Wealthy individuals have been flocking to Florida for years. According to the website howmoneywalks.com, from 1992 to 2016, the IRS Division of Statistics, U.S. Census Bureau reported Florida gained $27 billion in taxable income from New York, $18 billion from New Jersey, $13 billion from Illinois and $11 billion from Connecticut and Pennsylvania, respectively. Individuals from Rhode Island have brought $1.72 billion in taxable income from the Ocean State. And this doesn’t include the dollars newcomers bring that aren’t taxed. Individuals will continue to relocate to the Sunshine State, perhaps even at a greater pace, because of the Tax Cuts and Jobs Act (TCJA) passed by Congress last year and the favorable income and transfer tax environment Floridians enjoy.
The TCJA made several significant changes to the individual (and business) income tax. The TCJA modifies or eliminates most itemized deductions for individuals. Perhaps the most significant limitation is the cap on the amount deductible for state and local taxes (comprised of income, real estate and sales taxes) at $10,000 per year. This hurts high income earners in high-tax states. Governors in high-tax states are understandably concerned about the caps impact on home prices, job creation and economic growth in their states. This past July, a lawsuit by New York, Connecticut, Maryland and New Jersey was filed against the federal government to void the $10,000 cap. Commentators have suggested the suit is not likely to succeed. As individuals from high-tax states prepare their 2018 personal income tax returns and realize higher taxes, resulting in part from the cap on state and local taxes, many may be seeking to move to a low-tax state.
So, what’s so great about Florida? It’s not just the weather. Florida has no personal income tax, no capital gains tax, no state gift tax, and no state estate or inheritance tax. Professionals and retirees flock to Florida because of the favorable tax environment but there are additional benefits to being domiciled in the Sunshine State. For example, Floridians enjoy asset protection in the form of strong state laws that exempt their homestead, retirement assets, insurance, and certain spousal joint property from being used to satisfy a creditor’s judgment against an individual.

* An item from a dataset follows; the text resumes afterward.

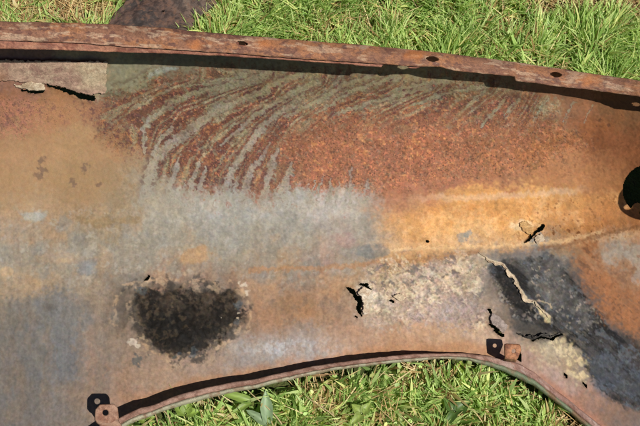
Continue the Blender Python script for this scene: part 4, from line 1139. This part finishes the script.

Further, Florida permits individuals to set up long-term trusts to benefit multiple generations for up to 360 years without federal transfer tax. These trusts can be structured to include a spouse as a beneficiary and they may be funded with any type of asset, including life insurance. The creators (and beneficiaries) of these trusts can rest assured that the assets in the trust are protected from divorcing spouses, business creditors and personal injury plaintiffs.
After the passing of the TCJA, individuals who were already looking to leave high-tax states for lower-tax states could be persuaded to take the plunge and relocate. Others will likely follow suit and states such as Florida will continue to benefit from the income and dollars that follow. Given the significant changes to the tax law resulting from the TCJA, individuals should talk to their advisors to ensure they are doing all they can to minimize taxes and protect and plan for their loved ones, regardless of whether they are considering relocation or not.